In 1957 he moved to the village of Blackden, near Alderley Edge, where he bought for £500 and slowly renovated the late medieval 'Toad Hall' :
 https://www.youtube.com/watch?v=6D6_kO_4WqM&t=3m48s and three years later at the age of 26, had his first novel published,
'The Weirdstone of Bisingamen' was a children's fantasy novel set in the Edge which revolved around two children, sent to live in the area with their mother's old nursemaid, Bess and her husband, Gowther Mossock, who discover a race of malevolent creatures, the 'svart alfar', who seem intent on capturing them.
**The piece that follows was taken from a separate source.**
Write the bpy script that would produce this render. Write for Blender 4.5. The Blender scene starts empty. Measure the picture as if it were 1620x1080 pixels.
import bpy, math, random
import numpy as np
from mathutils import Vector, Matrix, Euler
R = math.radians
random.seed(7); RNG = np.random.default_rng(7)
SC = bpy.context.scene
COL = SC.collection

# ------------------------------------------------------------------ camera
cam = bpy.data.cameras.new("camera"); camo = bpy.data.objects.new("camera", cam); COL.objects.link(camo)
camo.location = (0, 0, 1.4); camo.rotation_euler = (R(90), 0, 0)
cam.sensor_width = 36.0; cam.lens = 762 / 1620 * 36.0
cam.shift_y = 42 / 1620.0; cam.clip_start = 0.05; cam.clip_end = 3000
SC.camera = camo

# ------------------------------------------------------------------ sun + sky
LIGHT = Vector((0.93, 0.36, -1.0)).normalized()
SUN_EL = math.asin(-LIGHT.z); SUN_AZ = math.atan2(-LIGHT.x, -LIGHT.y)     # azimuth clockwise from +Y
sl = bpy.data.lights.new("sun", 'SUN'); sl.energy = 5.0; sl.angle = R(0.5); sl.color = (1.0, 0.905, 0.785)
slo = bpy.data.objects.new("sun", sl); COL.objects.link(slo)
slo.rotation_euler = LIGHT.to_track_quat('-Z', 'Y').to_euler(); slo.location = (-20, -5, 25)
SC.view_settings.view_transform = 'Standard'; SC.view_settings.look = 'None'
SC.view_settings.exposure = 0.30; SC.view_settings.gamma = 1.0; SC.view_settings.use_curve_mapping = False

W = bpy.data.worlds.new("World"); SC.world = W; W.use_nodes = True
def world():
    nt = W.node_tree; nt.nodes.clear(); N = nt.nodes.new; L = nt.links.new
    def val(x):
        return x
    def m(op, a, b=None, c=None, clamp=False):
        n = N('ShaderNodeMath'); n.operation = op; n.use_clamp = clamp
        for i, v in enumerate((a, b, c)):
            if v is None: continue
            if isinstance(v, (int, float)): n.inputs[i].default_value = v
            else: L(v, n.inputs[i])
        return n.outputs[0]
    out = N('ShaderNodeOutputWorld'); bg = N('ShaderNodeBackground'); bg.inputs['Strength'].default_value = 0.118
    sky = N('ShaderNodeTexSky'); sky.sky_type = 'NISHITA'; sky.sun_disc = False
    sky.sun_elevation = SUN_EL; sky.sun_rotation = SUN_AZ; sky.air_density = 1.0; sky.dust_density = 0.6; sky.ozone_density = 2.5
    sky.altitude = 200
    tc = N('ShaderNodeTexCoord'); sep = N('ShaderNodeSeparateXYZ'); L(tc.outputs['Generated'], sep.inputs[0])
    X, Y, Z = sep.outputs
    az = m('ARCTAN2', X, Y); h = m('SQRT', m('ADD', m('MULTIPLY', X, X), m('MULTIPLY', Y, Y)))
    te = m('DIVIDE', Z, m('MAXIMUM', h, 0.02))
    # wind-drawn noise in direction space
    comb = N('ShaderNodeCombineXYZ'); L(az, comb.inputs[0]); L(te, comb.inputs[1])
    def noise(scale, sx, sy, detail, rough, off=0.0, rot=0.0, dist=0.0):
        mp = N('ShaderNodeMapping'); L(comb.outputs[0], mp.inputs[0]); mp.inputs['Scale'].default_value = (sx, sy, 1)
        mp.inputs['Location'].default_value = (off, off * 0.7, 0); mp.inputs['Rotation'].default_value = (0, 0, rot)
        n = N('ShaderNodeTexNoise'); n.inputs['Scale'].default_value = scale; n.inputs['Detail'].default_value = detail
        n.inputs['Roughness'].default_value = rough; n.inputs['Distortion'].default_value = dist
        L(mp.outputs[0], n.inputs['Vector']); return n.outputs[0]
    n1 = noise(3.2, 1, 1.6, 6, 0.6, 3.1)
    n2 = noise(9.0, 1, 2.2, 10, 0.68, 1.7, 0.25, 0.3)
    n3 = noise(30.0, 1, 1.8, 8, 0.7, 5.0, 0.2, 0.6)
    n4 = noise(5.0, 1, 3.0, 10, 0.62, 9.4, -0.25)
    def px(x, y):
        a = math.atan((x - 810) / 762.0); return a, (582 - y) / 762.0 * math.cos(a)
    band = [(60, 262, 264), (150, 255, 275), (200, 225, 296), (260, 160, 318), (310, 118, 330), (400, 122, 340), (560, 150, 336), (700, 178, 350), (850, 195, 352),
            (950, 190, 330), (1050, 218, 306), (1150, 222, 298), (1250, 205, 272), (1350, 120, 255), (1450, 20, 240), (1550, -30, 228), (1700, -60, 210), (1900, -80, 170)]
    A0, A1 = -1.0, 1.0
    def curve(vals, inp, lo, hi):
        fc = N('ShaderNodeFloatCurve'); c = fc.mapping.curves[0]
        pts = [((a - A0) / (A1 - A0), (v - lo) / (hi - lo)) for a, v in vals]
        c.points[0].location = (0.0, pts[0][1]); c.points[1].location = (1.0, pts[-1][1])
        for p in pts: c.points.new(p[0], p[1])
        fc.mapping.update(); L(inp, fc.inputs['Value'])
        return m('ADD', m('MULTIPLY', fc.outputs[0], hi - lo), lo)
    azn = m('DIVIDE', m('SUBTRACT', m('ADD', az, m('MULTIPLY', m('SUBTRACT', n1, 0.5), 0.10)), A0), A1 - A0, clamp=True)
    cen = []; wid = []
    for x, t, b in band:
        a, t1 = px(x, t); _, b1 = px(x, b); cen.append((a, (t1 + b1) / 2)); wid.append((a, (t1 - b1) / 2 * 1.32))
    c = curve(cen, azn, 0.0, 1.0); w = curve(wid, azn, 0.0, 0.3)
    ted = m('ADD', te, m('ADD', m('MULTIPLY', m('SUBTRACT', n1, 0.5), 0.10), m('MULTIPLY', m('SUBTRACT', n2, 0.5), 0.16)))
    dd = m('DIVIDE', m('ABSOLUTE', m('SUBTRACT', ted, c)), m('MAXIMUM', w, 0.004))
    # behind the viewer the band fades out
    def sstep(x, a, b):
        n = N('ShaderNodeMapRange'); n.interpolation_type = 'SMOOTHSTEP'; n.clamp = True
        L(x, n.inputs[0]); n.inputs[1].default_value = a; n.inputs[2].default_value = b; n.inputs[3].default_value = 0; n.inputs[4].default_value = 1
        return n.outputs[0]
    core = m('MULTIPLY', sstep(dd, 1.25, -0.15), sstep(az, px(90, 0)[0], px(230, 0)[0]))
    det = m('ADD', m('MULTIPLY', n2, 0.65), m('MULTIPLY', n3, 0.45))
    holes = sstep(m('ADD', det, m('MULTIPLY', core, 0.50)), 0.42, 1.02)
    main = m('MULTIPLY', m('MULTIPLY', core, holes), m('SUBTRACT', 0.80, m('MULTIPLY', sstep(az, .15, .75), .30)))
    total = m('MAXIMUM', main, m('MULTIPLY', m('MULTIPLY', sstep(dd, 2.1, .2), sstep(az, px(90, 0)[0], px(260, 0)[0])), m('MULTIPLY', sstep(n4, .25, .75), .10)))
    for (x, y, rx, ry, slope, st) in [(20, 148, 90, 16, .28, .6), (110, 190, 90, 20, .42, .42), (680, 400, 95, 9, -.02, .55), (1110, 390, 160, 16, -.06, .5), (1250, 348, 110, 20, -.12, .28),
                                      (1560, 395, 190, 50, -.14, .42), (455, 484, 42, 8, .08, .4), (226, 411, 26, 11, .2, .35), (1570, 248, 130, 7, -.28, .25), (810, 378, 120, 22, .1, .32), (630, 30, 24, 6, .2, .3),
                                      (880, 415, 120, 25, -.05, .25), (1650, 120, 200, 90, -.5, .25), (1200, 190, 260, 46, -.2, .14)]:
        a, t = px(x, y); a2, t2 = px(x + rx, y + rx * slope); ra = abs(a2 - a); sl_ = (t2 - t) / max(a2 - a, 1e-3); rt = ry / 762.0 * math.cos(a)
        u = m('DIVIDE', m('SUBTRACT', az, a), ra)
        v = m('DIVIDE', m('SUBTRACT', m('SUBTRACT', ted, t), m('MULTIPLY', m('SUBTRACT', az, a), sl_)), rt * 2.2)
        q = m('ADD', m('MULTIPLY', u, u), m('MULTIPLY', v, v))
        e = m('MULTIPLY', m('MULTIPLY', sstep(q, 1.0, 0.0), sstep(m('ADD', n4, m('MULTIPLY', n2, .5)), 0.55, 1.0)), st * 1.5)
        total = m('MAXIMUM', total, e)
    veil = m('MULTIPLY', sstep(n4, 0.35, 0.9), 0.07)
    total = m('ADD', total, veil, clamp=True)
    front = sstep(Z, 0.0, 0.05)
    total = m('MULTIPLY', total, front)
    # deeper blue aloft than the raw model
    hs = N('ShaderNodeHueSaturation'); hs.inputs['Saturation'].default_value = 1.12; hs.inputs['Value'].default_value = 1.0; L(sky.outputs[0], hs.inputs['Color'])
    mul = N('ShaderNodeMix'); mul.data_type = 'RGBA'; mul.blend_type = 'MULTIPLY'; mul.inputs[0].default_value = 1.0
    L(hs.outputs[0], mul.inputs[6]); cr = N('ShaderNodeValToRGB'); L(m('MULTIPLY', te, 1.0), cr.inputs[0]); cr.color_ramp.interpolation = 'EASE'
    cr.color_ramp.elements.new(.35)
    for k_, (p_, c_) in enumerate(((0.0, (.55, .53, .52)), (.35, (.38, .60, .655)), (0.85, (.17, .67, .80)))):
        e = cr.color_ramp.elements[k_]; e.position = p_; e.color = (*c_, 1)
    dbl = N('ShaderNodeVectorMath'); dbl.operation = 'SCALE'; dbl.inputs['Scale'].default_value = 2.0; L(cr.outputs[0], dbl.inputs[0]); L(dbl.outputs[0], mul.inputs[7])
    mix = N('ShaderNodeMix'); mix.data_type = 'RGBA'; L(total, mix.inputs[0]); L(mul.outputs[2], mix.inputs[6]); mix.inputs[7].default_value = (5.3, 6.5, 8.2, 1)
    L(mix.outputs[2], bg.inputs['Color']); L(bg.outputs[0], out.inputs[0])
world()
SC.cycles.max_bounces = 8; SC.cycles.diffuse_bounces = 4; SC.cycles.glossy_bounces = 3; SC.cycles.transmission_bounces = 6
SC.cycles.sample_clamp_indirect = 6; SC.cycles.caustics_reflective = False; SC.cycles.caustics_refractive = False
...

They are rescued by the wizard
Cadellin' who reveals that the forces of darkness are amassing at the Edge in search of the titular 'Weirdstone of Brisingamen'.

Alan was interviewed at the Edge 50 years later ; hhttp://www.guardian.co.uk/books/video/2010/oct/08/alan-garner

Before publication he had sent his book to the publishing company, Collins, where it was picked up by the company's head, Sir William Collins, on the look out for new fantasy novels following the recent commercial and critical success of J.R.R. Tolkien's, 'The Lord of the Rings' and as Alan later said that "Billy Collins saw a title with funny-looking words in it on the stockpile, and he decided to publish it."

After the critical and commercial success of his first book, he produced a sequel, 'The Moon of Gomrath' in 1963, also revolving around the adventures of the two children, Colin and Susan, with the latter being possessed by a malevolent creature called the 'Brollachan' who, with the help of the wizard Cadellin, is exorcised. Her soul, however, also leaves her body, being sent to another dimension, leaving Colin to find a way to bring it back.

Alan wrote a string of further fantasy novels starting with 'Elidor', which he set in contemporary Manchester with four children who enter into a broken down Victorian church, only to find a portal to the magical realm of Elidor and later said in preparation : "I had to read extensively textbooks on physics, Celtic symbolism, unicorns, medieval watermarks, megalithic archaeology; study the writings of Jung; brush up my Plato; visit Avebury, Silbury and Coventry Cathedral; spend a lot of time with demolition gangs on slum clearance sites; and listen to the whole of Britten's 'War Requiem' nearly every day."

He set 'The Owl Service' set in Wales and based on a medieval Welsh epic, 'The Mabinogion' and saw it televised in episodes in 1969 : https://www.youtube.com/watch?v=uyst2klpy08&feature=relmfu%20,&t=0m34s

He published 'Red Shift' in 1973, before turning away from fantasy genre to produce 'The Stone Book Quartet' in 1979, a series of four short novellas detailing a day in the life of four generations of his family and a series of British folk tales rewritten in 'Alan Garner's Fairy Tales of Gold' in 1979 and 'A Bag of Moonshine' ten years later.


His collection of essays and public talks, 'The Voice That Thunders', contains much autobiographical material, including an account of his life with bipolar disorder, as well as critical reflection upon folklore and language, literature and education, the nature of myth and time.

After the further novels of  'Strandloper' and 'Thursbitch', he finally published his third book in the Weirdstone trilogy, 'Boneland', 52 years after the first.

In 2010, at the age of 78, he delivered a brilliant account of the Legend of Alderley at the Oxford Literary Festival :
http://podcasts.ox.ac.uk/oxford-literary-festival-2010-seven-firs-and-goldenstone-account-legend-alderley

Mindful of his craftsman ancestors he said in 2010 :
" I had to get aback to familial ways of doing things, by using skills that had been denied to my ancestors : but I had nothing that they would have called 'worthwhile'. My ability was in language and languages. I had to use that, somehow, and writing was a manual craft, but what did I know that I could write about ? I knew the land".